Monday, January 14, 2013

Upcoming Events--Elaine Schmidt, Magnus Flyte (Meg Howrey and Christina Lynch), Thomas Maltman with Lee Krecklow.

Monday, January 14, 7 pm, at Boswell:
Elaine Schmidt, author of The Travelers: Present in the Past.

Schmidt last appeared at Boswell for her book Hey Mom, Listen to This. We made it part of a fundraiser for the Shorewood SEED program, but then we were done in by a messy snowstorm. It happens in the winter.

No weather problems are expected for tonight's event with Schmidt, who has now written a kids' novel (8-12 reading level) called The Travelers: Present in the Past.  Jim Higgins interviewed Schmidt for the Journal Sentinel. He asked her about the origins of the book:

"Schmidt is also a quilter. The Travelers owes its life to a family quilt that Schmidt's grandmother-in-law gave her. It was crafted by her husband's ancestor, Winnie Longenecker, a teenager who died of diptheria in 1898. It came with Winnie's journal, written in fading pencil."

While she first considered telling Winnie's story, she eventually focused on a contemporary girl who finds the quilt allows her to travel back in time. Hey, this is a theme. See below.

Tuesday, January 15, 7 pm, at Boswell:
Magnus Flyte, author of City of Dark Magic.

I have mentioned before that City of Dark Magic has been selling like magic pills that might uncover a doorway to the past. I don't have any of those for sale, but I can assure you that they would sell well if we had them. Mel, Hannah, Sharon, and I all enjoyed the book a great deal, and for full disclosure, another Boswellian, who read the book more like a mystery, not as much.  So that's our social science experimental data for the day--read the book an adventure, a somewhat sexy bit of escapist fun, or an urban fantasy with a good amount of historical research into Prague, Beethoven, Tycho Brahe, and other notables.

Here's Hannah's recommendation: "Sarah Weston is a normal grad student in Boston studying Beethoven when she gets invited to Prague to pick up the work of her professor mentor who has mysteriously died. Quickly, she finds herself in the midst of a twisty, sexy, and spy-ish plot full of daring escapades and hot romance."

Daring, indeed. The book is sexy enough to sell to folks who sped through E.L. James but unlike the heroine in those novels, Sarah is a take charge gal. Here's a link to the Shepherd Express Book Preview from Jenni Herrick. And here's there not on the authors' (yes, there are two of them) credentials:

"City of Dark Magic is the debut novel for Magnus Flyte, the nom de plume from authors Meg Howrey and Christina Lynch. Howrey is a winner of an Ovation Award, former dancer with the prestigious Joffrey II and author of the novels The Cranes Dance and Blind Sight. Lynch is a former Milan correspondent for W Magazine and current television writer."
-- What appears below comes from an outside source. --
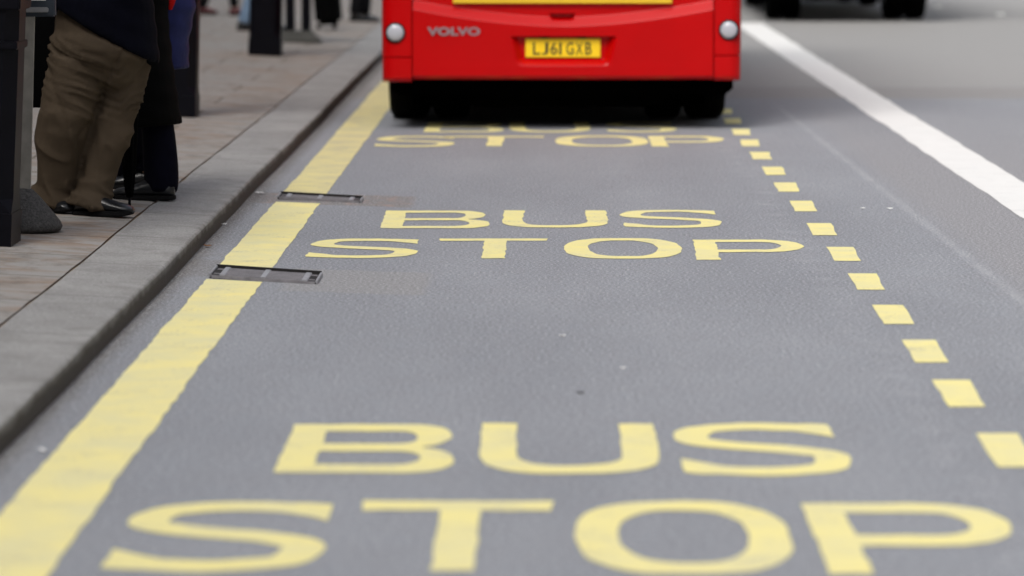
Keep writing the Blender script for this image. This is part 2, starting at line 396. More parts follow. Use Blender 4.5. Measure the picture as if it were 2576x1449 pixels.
def arc(cx, cy, rx, ry, a0, a1, n=14, p=2.0):
    out = []
    for i in range(n+1):
        t = R(a0+(a1-a0)*i/n); c, s = math.cos(t), math.sin(t)
        out.append((cx+rx*math.copysign(abs(c)**(2/p), c), cy+ry*math.copysign(abs(s)**(2/p), s)))
    return out
def glyph(ch, w, h, s, sh):
    if ch == 'T':
        c = w*.52
        return [[(0, h), (w, h), (w, h-sh), (c+s/2, h-sh), (c+s/2, 0), (c-s/2, 0), (c-s/2, h-sh), (0, h-sh)]]
    if ch == 'O':
        return [arc(w/2, h/2, w/2, h/2, 0, 350, 44, 2.7), arc(w/2, h/2, w/2-s*1.02, h/2-sh, 0, 350, 44, 2.5)]
    if ch == 'U':
        out = [(0, h)] + arc(w/2, h*.40, w/2, h*.40, 180, 360, 30, 2.8) + [(w, h), (w-s, h)]
        inn = arc(w/2, h*.40, w/2-s, h*.40-sh, 360, 180, 30, 2.6) + [(s, h)]
        return [out+inn]
    if ch == 'P':
        yb = h*.375; r = (h-yb)/2; cx = w*.62
        out = [(0, 0), (0, h), (cx, h)] + arc(cx, h-r, w-cx, r, 89, -89, 18, 2.1) + [(cx, yb), (s, yb), (s, 0)]
        inn = [(s, h-sh), (cx, h-sh)] + arc(cx, h-r, w-cx-s, r-sh, 89, -89, 16, 2.1) + [(cx, yb+sh), (s, yb+sh)]
        return [out, inn]
    if ch == 'B':
        m = h*.50; cx = w*.70; r1 = (h-m)/2; r2 = m/2; t = sh*.5
        out = [(0, 0), (0, h), (cx, h)] + arc(cx, m+r1, w*.965-cx, r1, 89, -70, 16, 2.3) + arc(cx, r2, w-cx, r2, 70, -89, 16, 2.3) + [(cx, 0)]
        i1 = [(s, h-sh), (cx-.02, h-sh)] + arc(cx-.02, m+r1+(t-sh)/2, w*.965-cx-s*.95+.02, r1-(t+sh)/2, 89, -89, 14, 2.1) + [(cx-.02, m+t), (s, m+t)]
        i2 = [(s, m-t), (cx-.02, m-t)] + arc(cx-.02, r2+(sh-t)/2, w-cx-s*.95+.02, r2-(t+sh)/2, 89, -89, 14, 2.1) + [(cx-.02, sh), (s, sh)]
        return [out, i1, i2]
    if ch == 'S':
        a, b = s/2, sh/2
        P = [(.975*w, h*.835), (.86*w, h*.885), (.72*w, h-b*1.25), (.48*w, h-b), (.22*w, h-b*1.7), (.07*w+a*.6, h*.80), (a, h*.715), (.09*w+a*.5, h*.63), (.32*w, h*.555),
             (.5*w, h*.515), (.70*w, h*.465), (.93*w-a*.5, h*.385), (w-a, h*.285), (.93*w-a*.6, h*.19), (.78*w, b*1.7), (.52*w, b), (.28*w, b*1.25), (.14*w, h*.125), (.02*w, h*.175)]
        Q = []
        for i in range(len(P)-1):
            p0, p1, p2, p3 = P[max(i-1, 0)], P[i], P[i+1], P[min(i+2, len(P)-1)]
            for k in range(5):
                t = k/5
                Q.append(tuple(.5*((2*p1[c])+(-p0[c]+p2[c])*t+(2*p0[c]-5*p1[c]+4*p2[c]-p3[c])*t*t+(-p0[c]+3*p1[c]-3*p2[c]+p3[c])*t**3) for c in (0, 1)))
        Q.append(P[-1]); L = []; Rr = []
        for i in range(len(Q)):
            q0 = Q[max(i-1, 0)]; q1 = Q[min(i+1, len(Q)-1)]; tx, ty = q1[0]-q0[0], q1[1]-q0[1]; l = math.hypot(tx, ty) or 1
            nx, ny = -ty/l, tx/l; e_ = max(0, 1-min(i, len(Q)-1-i)/9); nx *= 1-e_; ny = ny*(1-e_)+math.copysign(e_, ny); a, b = s/2, sh/2*(1+.75*e_); k = math.sqrt(a*a*nx*nx+b*b*ny*ny); ox, oy = a*a*nx/k, b*b*ny/k
            L.append((Q[i][0]+ox, Q[i][1]+oy)); Rr.append((Q[i][0]-ox, Q[i][1]-oy))
        return [L+Rr[::-1]]
def legend(rows, sh, lab, matl, amp, seed):
    y0 = rows[0][2]; root = empty('bus_stop_lettering', (0, y0, 0))
    for (ch, x0, yb, x1, yt, lean) in rows:
        pass
    for i, (ch, x0, yb, x1, yt, lean) in enumerate(rows):
        w_, h_ = x1-x0, yt-yb; loops = glyph(ch, w_, h_, .106, sh)
        mp = lambda p: (x0+p[0]+lean*(p[1]/h_-.5), yb+p[1]-y0)
        o = fill('letter', [rag([mp(p) for p in L], .014, amp, 16, seed+i) for L in loops], .004, matl, root)
        tag(o, 'yellow letter ' + ch)
    tag(root, lab, 'road marking', 'yellow bus stop lettering painted in the bay')
near = [('B', -.768, 10.215, -.260, 11.165, -.005), ('U', -.188, 10.20, .336, 11.187, 0), ('S', .388, 10.17, .887, 11.21, .0),
        ('S', -1.085, 8.688, -.550, 9.717, -.0), ('T', -.486, 8.708, .022, 9.73, .0), ('O', .079, 8.666, .628, 9.735, .0), ('P', .688, 8.676, 1.207, 9.70, -.0)]
mid = [('B', -.812, 17.876, -.275, 18.88, -.02), ('U', -.212, 17.925, .319, 18.91, .0), ('S', .383, 17.908, .886, 18.94, .0),
       ('S', -1.092, 16.385, -.583, 17.328, 0), ('T', -.494, 16.373, .015, 17.333, 0), ('O', .096, 16.36, .633, 17.36, .0), ('P', .694, 16.31, 1.205, 17.284, .018)]
far = [('B', -.835, 25.243, -.285, 26.36, 0), ('U', -.246, 25.249, .322, 26.41, 0), ('S', .434, 25.254, .923, 26.42, 0),
       ('S', -1.125, 23.748, -.597, 24.82, 0), ('T', -.676, 23.83, -.005, 24.825, 0), ('O', .073, 23.797, .692, 24.87, 0), ('P', .705, 23.802, 1.207, 24.836, 0)]
legend(near, .150, 'huge yellow BUS STOP lettering nearest the camera at the bottom of the photo', YEL, .006, 100)
legend(mid, .118, 'sharp yellow BUS STOP lettering in the middle of the bay beside the two grates', YEL, .008, 200)
legend(far, .125, 'distant yellow BUS STOP lettering partly under the rear of the red bus', YEL, .008, 300)

# ---------------------------------------------------------------- drain grates
def grate(x, y, wd, dp, sh_, lab):
    root = empty('drain_grate', (x, y, .002))
    hw, hd = wd/2, dp/2; T = Matrix(((1, 0, 0, 0), (sh_, 1, 0, 0), (-.012, 0, 1, .004), (0, 0, 0, 1)))  # laid askew, following the channel
    b = MB(); b.box(-hw, hw, -hd, hd, -.008, .004, T); b.build('slot_shade_plate', IROND, root)  # flat near-black plate, no opening; the shade between slats is its colour
    for xa in (-hw-.004, hw-.006): MB().box(xa, xa+.010, -hd, hd, -.006, .013, T).build('frame', IRONL, root, bevel=.002)
    f = MB(); f.box(-hw+.008, hw-.008, -hd-.006, -hd+.006, -.006, .0068, T); f.build('front_edge', IRON, root)
    f = MB(); f.box(-hw, hw, hd, hd+.012, -.006, .017, T); f.build('rear_edge', IROND, root)
    for k in range(7):
        yy = -hd+.030+(dp-.075)*k/6; g = MB(); q = (dp-.07)/12*.62
        g.box(-hw+.055, hw-.055, yy-q, yy+q, .0042, .0080, T)
        if k in (1, 5):
            g.box(-hw+.012, -hw+.050, yy-q, yy+q, .0042, .0078, T); g.box(hw-.050, hw-.012, yy-q, yy+q, .0042, .0078, T)
        g.build('slat', IRON, root, bevel=.0015)
    for xx in (-hw+.055, 0, hw-.055):
        MB().box(xx-.014, xx+.014, -hd+.012, hd-.016, .0042, .0105, T).build('cross_bar', IRONL, root, bevel=.003)
    tag(root, lab, 'drain grate', 'drain grates in the gutter')
grate(-1.192, 15.565, .472, .345, -.50, 'near cast iron drain grate with clearly visible slats breaking the yellow kerbside line')
grate(-1.205, 19.60, .458, .225, -.50, 'far narrow drain grate crossing the yellow line beside a rusty patch')

# ---------------------------------------------------------------- red bus
BX0, BX1, BXC, BY = -1.135, 1.370, .120, 25.5
def rear_y(x):  # plan curve of the rear
    u = abs(x-BXC)/1.2525
    y = .03*u*u
    if u > .93:
        t = (u-.93)/.07; y += .085*(1-math.sqrt(max(0, 1-t*t)))
    return BY+y
bus = empty('double_decker_bus', (0, 0, 0))
tag(bus, 'bright red double decker bus seen from behind with yellow number plate', 'bus')
def rear_grid(name, x0, x1, z0, z1, nx, nz, dfun, mat, parent, thick=.03):
    m = MB(); vs = []; fs = []
    for j in range(nz+1):
        for i in range(nx+1):
            x = x0+(x1-x0)*i/nx; z = z0+(z1-z0)*j/nz
            vs.append((x, rear_y(x)-dfun(x, z), z))
    for j in range(nz):
        for i in range(nx):
            a = j*(nx+1)+i; fs.append((a, a+1, a+nx+2, a+nx+1))
    # returned edges give the panel a thickness
    rim = [i for i in range(nx+1)]+[j*(nx+1)+nx for j in range(1, nz+1)]+[nz*(nx+1)+i for i in range(nx-1, -1, -1)]+[j*(nx+1) for j in range(nz-1, 0, -1)]
    k = len(vs)
    for r in rim: v = vs[r]; vs.append((v[0], v[1]+thick, v[2]))
    L = len(rim)
    for i in range(L): fs.append((rim[i], rim[(i+1) % L], k+(i+1) % L, k+i))
    m.add(vs, fs); me = m.mesh(name); o = link(name, me, mat, parent, smooth=True)
    bm = bmesh.new(); bm.from_mesh(me)
    for e in bm.edges:
        if len(e.link_faces) == 2 and e.calc_face_angle() > .9: e.smooth = False
    bm.to_mesh(me); bm.free(); return o
def cover(x, z):
    u = abs(x-.127)/1.05; zl = .722+.120*u**1.75; zu = zl+.066
    d = .050*(1-sm(zl-.004, zu+.004, z)) if True else 0
    d = .050*(1-max(0, min(1, (z-zl)/(zu-zl))))
    # rounded bottom lip
    if z < .385: d -= .03*((.385-z)/.025)**2
    # handle notch
    if .762 < z < .822:
        hw = .083*(.8+.25*(z-.77)/.04); a = sm(hw+.006, hw-.004, abs(x-.125)); d -= (.045)*a*sm(.764, .774, z)*(1-sm(.806, .811, z))
    # plate recess, wider at the top, with a sloping sill that catches the sky
    if .43 < z < .68:
        t = (z-.45)/.20; xl = -.155-.052*t; xr = .420+.052*t
        a = sm(xl-.04, xl+.03, x)*(1-sm(xr-.03, xr+.04, x)); q = max(0, min(1, (z-.452)/.045)); top = 1-sm(.648, .656, z)
        d -= .055*a*q*top
    return d
rear_grid('engine_cover', -.917, 1.173, .352, 1.30, 300, 240, cover, RED, bus)
rear_grid('corner_panel', BX0, -.925, .512, 1.30, 24, 30, lambda x, z: .048, RED, bus, .12)
rear_grid('corner_panel', 1.181, BX1, .525, 1.30, 24, 30, lambda x, z: .048, RED, bus, .12)
rear_grid('lower_corner_panel', BX0+.004, -.925, .335, .505, 24, 12, lambda x, z: .050-(.04*((.365-z)/.03)**2 if z < .365 else 0), RED, bus, .12)
rear_grid('lower_corner_panel', 1.181, BX1-.002, .345, .518, 24, 12, lambda x, z: .050-(.04*((.375-z)/.03)**2 if z < .375 else 0), RED, bus, .12)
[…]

We have copies of Howrey's two most recent novels in stock as well. Here's the Slate review for City of Dark MagicAnd here's Howrey's review in Entertainment Weekly. The novel also got a lot of attention on ballet blogs.

Thursday, January 17, 7 pm, at Boswell:
Thomas Maltman, author of  Little Wolves, with opening reader Lee Krecklow.

Thomas Maltman's new novel, Little Wolves, has won a number of admirers, from Leif Enger to Peter Geye to Benjamin Percy. Carole Barrowman is also a fan. Her review in  Sunday's Journal Sentinel begins:

"In the aftermath of so many mass shootings, it may seem too soon to recommend Minnesota writer and poet Thomas Maltman's Little Wolves, a novel seething with a disturbing darkness prompted from a monstrous act of violence, but it's not. Because when words fail us, it's our poets, writers like Maltman, who help us confront 'the Other,' whose stories like this one possess us, and whose language is 'large enough' to keep us in place when we contemplate 'madness or escape.'

Read the rest of the review here.

This is something that Stacie, who loved the novel, and I discussed in the weeks after the deadly shooting in Connecticut. Here's Stacie's rec:

"Maltman has penned a quiet, brooding novel that scratches at the hard, cracked surface of a topic that continues to play out all too regularly in American life these days. By threading Anglo-Saxon mythologies through the heart-wrenching mystery of why a young man does something so terrible, he turns a small-town drama into a ghostly epic. Little Wolves evokes an uncanny sense of ever-present danger stalking the characters, and the reader, at each turn of the page. And yet, the power of the heart continues to thrum through it all."

I think our point is that a novel like this tries to penetrate the why and the how of the roots of violence, and I think this kind of soul searching in these days is not a bad thing.

And here's the great Kirkus review.

Lee Krecklow is a customer who showed us his recent piece in a journal, and we knew he had to be part of our opening reader series. And now he is.